With the Public Accounts Committee reporting that the fitting of smart meters will only see a modest reduction in Energy usage, is that the full story or will the installation of Smart Meters be a catalyst for change?

While the overhead of the cost of smart meters is unavoidable, the figure of £11 per year to pay for the meter is fairly modest, amounting to under 1% of the typical average annual bill.

The real issue will be consumers’ ability to alter their consumption, either through deliberate behaviour changes or through improved technology. To change their behaviour, people need to understand the new tariffs, and also how to interpret the meters or any other device such as a PC or a mobile that may be picking up the data. There is a real risk that the people who are most at risk of fuel poverty, such as the elderly, will also be the ones most at risk of “information poverty” when it comes to understanding the system.

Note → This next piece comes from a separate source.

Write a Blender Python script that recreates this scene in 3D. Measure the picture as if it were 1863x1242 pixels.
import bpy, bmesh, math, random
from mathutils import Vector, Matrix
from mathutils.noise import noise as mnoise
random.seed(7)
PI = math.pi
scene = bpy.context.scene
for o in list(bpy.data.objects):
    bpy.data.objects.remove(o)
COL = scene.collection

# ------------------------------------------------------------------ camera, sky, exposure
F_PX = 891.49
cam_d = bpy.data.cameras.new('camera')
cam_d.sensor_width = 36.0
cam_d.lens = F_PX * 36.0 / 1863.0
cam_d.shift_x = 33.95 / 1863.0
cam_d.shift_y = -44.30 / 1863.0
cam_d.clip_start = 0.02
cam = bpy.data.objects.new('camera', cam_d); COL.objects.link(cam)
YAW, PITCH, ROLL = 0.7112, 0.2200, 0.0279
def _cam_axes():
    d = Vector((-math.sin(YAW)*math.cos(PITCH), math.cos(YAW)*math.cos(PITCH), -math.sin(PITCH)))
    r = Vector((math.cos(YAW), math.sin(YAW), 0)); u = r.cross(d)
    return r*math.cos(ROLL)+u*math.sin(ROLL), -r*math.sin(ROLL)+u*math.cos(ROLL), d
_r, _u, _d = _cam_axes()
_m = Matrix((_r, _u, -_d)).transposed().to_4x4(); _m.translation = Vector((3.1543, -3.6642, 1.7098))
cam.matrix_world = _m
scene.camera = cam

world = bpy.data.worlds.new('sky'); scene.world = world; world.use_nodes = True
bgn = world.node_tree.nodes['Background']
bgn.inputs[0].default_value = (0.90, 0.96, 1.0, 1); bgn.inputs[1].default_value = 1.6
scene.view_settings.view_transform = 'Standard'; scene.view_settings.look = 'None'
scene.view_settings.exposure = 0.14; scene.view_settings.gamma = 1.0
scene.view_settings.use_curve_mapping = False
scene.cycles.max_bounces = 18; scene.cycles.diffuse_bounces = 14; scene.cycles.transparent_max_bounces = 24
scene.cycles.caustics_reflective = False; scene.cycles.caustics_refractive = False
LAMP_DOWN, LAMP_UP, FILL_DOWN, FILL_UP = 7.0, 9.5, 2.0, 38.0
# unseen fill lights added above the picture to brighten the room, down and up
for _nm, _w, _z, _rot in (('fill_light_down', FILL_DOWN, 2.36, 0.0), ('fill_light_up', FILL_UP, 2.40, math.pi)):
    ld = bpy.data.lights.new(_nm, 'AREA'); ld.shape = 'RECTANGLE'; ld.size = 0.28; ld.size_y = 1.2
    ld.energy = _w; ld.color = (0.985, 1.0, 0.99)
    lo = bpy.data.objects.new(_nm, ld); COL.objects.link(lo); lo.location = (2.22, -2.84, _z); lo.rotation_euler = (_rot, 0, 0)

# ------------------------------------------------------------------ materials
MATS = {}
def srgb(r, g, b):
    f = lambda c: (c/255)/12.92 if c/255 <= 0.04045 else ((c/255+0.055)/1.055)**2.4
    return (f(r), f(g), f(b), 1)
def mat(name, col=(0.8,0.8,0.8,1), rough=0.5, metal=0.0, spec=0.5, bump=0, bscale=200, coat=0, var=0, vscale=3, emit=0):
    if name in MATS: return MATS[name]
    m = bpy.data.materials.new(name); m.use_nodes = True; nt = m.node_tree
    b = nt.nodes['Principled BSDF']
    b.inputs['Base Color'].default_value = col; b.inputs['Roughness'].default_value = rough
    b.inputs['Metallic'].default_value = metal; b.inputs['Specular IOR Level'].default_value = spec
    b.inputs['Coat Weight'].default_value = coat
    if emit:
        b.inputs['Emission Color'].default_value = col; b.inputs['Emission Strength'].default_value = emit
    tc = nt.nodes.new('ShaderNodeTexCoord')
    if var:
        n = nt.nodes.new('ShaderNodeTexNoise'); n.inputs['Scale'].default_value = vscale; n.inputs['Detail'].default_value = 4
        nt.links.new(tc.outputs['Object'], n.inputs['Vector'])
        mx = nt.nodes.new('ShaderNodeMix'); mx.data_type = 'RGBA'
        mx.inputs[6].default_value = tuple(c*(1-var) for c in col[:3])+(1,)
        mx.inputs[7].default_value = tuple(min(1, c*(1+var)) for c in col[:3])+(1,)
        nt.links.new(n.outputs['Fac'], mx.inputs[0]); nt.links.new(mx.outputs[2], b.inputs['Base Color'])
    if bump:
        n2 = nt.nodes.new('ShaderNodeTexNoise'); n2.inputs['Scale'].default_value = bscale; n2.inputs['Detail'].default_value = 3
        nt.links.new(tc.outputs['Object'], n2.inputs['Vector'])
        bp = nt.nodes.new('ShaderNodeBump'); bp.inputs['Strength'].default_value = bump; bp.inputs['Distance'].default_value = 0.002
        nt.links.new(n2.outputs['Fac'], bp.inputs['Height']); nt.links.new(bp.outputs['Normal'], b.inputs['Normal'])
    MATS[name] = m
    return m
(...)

And even if people do understand the effects of the tariffs, how many of us are actually going to get up at 2 a.m. so that we can set the washing machine running on the lowest tariff? We need devices with a degree of intelligence that at least enable them to kick in at the most economical time, or reduce consumption at peak times (e.g. for a deep freeze). The market for smart appliances in the UK has so far been slower to take off than many people expected. For many of us it hasn’t got beyond jokes about fridges going berserk and ordering hundreds of gallons of milk. Smart metering could catapult smart appliances from being the toys of your above average affluent geek into being the must-have devices of ordinary families, as is already happening for smart phones, and this represents a huge opportunity for appliance manufacturers.

Beyond all this, perhaps the biggest change is that most consumers will become much more aware of the energy that they are using on a day to day basis, and that they will adjust their behaviour almost by instinct, much as we currently adjust our step to avoid a puddle or an open manhole.

People tend not to spend much time worrying about hypotheticals. However when a big change like this starts to happen, and the costs and benefits of metering translate into cold hard cash, there is almost bound to be an immediate and loud reaction, especially from those who see their bills going up. There is a huge amount of preparatory work still to be done.